=== GOAL ===
Look for "script" in each line of the entries, and return the matching lines.
[Begin DATA PROVIDED]
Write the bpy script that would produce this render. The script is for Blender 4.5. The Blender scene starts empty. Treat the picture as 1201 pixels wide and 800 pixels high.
[End DATA PROVIDED]
[Begin DATA PROVIDED]
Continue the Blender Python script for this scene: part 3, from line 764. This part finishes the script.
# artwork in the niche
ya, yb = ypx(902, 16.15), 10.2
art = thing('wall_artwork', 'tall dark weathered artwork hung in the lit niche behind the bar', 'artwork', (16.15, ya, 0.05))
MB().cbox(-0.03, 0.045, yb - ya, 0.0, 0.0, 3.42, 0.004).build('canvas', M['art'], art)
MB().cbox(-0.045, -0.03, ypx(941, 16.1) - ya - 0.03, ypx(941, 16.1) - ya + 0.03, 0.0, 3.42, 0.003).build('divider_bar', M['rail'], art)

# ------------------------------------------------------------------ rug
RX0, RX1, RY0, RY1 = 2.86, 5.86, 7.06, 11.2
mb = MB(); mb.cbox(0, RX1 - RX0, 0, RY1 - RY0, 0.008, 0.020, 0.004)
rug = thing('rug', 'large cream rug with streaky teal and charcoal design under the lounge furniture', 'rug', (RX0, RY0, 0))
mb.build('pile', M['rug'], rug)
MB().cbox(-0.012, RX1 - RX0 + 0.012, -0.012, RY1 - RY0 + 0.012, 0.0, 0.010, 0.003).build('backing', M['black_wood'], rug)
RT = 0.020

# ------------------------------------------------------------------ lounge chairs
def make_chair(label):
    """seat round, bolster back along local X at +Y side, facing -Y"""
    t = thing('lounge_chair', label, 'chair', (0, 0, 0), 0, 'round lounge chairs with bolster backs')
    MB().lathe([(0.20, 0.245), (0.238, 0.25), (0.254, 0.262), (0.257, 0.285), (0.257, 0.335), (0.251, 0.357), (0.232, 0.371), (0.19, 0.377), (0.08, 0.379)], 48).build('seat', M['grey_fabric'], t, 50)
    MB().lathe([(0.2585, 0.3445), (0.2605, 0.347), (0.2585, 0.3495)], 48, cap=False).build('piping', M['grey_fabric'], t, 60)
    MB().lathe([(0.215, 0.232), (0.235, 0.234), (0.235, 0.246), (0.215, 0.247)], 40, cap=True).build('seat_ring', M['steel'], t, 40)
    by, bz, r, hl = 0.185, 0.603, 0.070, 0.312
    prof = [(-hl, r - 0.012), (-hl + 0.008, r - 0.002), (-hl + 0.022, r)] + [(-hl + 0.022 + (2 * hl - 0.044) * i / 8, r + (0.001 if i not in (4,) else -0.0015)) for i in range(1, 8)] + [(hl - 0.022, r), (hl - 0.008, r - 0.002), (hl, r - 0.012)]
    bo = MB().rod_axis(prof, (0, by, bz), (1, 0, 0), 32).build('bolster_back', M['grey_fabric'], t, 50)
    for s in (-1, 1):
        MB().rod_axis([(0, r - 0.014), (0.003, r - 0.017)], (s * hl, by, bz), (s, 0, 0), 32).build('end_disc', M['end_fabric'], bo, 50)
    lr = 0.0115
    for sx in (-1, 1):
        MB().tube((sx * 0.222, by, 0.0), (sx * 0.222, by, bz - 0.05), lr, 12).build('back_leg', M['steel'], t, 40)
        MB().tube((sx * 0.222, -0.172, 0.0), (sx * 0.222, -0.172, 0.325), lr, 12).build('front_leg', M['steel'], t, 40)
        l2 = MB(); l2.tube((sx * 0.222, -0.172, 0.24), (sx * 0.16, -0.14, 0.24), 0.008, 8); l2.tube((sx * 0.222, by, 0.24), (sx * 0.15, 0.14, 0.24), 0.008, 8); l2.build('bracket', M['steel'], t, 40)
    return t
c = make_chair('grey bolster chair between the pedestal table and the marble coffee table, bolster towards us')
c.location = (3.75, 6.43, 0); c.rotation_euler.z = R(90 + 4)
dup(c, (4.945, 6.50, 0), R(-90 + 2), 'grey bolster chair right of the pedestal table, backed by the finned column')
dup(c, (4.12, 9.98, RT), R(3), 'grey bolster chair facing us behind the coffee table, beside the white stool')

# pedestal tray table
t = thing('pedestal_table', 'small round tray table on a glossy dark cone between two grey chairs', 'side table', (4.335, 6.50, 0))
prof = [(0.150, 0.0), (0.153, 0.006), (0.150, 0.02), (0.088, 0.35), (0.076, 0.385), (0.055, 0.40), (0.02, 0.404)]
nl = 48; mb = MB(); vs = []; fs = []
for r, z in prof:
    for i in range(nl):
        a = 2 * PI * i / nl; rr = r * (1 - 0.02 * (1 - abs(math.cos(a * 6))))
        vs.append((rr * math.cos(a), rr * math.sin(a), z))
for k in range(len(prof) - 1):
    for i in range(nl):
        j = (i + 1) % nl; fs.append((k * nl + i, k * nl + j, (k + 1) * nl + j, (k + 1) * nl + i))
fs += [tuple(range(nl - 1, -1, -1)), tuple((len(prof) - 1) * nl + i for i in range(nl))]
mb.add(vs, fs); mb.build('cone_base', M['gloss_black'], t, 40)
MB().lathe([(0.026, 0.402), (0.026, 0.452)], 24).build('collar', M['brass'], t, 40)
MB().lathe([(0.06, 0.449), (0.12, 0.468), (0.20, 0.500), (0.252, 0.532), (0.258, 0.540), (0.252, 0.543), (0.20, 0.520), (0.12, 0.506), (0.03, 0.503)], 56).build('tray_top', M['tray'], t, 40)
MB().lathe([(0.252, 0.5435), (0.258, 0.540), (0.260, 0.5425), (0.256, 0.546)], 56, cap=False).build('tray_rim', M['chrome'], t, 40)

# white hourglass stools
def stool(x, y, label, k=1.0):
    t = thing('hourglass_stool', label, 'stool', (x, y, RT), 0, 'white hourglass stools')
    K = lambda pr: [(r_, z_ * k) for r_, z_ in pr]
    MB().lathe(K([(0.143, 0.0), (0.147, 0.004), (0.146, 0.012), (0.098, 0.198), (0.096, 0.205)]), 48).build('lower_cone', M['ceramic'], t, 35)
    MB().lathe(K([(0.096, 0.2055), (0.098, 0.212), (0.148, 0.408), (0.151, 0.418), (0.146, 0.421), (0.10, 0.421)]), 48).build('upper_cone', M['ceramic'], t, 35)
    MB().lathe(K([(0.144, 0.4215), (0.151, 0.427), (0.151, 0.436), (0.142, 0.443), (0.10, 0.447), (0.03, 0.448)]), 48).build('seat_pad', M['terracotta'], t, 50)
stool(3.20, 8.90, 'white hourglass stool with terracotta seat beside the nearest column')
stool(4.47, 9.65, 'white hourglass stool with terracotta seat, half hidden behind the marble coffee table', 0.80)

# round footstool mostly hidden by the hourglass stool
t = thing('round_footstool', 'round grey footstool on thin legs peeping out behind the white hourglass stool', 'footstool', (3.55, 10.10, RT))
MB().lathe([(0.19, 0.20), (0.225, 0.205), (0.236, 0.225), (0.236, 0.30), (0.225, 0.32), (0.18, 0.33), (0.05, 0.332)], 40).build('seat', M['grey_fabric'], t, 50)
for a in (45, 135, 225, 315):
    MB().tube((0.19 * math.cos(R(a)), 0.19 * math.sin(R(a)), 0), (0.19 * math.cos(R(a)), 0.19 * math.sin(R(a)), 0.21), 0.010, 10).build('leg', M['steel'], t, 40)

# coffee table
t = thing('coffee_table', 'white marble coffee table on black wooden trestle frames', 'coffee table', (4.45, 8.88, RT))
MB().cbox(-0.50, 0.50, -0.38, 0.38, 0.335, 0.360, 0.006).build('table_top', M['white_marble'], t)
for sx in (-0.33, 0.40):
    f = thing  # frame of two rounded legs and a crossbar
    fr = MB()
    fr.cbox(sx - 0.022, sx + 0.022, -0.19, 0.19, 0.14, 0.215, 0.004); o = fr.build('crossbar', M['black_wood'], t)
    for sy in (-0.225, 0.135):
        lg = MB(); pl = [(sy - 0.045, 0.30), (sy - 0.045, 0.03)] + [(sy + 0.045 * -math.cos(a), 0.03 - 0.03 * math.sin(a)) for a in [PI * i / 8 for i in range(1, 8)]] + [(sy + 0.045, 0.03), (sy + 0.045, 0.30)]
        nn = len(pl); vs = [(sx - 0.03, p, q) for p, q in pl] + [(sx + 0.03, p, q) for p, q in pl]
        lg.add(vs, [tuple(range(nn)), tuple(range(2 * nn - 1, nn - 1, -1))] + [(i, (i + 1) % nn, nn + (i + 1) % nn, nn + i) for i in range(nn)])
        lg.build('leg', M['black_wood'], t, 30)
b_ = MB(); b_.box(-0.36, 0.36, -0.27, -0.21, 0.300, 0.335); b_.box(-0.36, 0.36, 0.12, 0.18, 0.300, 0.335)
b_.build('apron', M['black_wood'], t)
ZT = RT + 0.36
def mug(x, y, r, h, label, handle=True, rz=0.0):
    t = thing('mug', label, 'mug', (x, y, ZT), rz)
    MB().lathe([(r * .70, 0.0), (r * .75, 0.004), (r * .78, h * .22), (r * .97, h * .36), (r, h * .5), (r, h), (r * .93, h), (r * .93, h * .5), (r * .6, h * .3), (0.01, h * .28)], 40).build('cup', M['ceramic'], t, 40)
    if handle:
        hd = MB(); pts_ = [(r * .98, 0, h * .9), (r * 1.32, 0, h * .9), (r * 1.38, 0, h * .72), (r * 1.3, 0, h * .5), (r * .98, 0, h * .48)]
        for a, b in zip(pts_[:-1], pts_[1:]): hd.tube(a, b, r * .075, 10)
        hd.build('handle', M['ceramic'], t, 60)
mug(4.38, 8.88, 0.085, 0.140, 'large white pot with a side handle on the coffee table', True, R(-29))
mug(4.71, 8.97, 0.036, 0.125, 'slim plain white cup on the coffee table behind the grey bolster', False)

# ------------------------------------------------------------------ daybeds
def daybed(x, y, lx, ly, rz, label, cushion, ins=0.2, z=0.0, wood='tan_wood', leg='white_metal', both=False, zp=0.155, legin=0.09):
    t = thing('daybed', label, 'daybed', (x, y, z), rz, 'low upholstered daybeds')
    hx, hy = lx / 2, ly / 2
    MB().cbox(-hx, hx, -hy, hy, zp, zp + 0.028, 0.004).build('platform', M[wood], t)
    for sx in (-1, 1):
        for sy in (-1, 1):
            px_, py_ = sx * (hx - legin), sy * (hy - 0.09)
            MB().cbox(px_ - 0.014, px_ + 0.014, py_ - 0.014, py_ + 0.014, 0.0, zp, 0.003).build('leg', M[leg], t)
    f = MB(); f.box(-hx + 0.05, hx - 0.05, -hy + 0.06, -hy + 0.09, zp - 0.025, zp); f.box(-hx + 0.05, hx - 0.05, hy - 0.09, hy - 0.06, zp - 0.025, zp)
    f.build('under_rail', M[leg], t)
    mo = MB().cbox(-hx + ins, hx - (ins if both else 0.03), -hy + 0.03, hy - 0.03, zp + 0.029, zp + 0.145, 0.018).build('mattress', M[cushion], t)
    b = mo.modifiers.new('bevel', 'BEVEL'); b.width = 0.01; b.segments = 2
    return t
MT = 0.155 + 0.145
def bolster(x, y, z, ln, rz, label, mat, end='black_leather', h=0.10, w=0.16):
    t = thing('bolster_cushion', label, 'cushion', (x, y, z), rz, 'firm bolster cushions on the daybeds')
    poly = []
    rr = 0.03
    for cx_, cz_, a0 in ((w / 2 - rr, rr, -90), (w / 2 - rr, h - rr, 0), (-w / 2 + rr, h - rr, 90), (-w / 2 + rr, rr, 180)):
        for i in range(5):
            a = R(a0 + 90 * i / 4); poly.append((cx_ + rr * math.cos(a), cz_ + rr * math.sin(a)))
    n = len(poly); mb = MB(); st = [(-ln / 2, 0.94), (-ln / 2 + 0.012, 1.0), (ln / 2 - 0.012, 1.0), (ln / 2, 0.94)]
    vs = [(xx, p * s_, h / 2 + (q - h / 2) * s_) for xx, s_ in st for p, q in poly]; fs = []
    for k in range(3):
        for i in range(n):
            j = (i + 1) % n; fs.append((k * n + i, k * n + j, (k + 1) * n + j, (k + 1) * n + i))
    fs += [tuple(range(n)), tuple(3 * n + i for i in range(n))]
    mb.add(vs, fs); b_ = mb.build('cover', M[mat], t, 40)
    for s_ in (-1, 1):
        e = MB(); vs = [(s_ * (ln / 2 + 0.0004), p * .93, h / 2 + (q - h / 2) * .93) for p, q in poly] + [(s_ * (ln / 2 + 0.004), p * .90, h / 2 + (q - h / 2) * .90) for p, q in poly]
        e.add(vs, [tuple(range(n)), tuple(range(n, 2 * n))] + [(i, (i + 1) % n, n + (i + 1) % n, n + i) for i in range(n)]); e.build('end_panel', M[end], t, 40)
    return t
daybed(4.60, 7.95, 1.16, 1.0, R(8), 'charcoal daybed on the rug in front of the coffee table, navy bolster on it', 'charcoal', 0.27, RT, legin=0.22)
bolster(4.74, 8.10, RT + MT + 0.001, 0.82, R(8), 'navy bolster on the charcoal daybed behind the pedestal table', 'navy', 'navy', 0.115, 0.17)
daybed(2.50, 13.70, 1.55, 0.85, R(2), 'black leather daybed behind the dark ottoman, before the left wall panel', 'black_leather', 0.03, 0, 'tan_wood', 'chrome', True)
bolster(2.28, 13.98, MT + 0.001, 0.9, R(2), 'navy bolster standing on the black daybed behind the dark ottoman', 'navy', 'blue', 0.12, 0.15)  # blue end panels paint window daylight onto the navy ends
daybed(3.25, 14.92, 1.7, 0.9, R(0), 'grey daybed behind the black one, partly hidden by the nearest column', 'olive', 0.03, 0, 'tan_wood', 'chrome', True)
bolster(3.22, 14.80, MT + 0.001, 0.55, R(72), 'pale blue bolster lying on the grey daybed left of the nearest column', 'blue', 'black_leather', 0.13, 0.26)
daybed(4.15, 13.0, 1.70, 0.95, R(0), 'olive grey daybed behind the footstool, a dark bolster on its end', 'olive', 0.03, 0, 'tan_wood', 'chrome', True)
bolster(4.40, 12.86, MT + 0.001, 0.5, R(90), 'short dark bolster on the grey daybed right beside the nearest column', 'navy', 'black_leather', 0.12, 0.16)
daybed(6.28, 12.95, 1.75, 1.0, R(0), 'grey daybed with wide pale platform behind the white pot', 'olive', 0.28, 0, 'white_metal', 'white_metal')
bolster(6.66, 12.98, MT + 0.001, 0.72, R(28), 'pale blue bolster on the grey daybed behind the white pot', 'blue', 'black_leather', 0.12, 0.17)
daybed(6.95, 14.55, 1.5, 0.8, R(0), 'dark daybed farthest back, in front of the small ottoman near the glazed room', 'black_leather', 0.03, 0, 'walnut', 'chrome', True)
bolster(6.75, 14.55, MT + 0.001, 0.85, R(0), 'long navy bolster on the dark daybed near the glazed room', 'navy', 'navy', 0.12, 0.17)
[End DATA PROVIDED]
=== EXERCISE OUTPUT ===
Write the bpy script that would produce this render. The script is for Blender 4.5. The Blender scene starts empty. Treat the picture as 1201 pixels wide and 800 pixels high.
Continue the Blender Python script for this scene: part 3, from line 764. This part finishes the script.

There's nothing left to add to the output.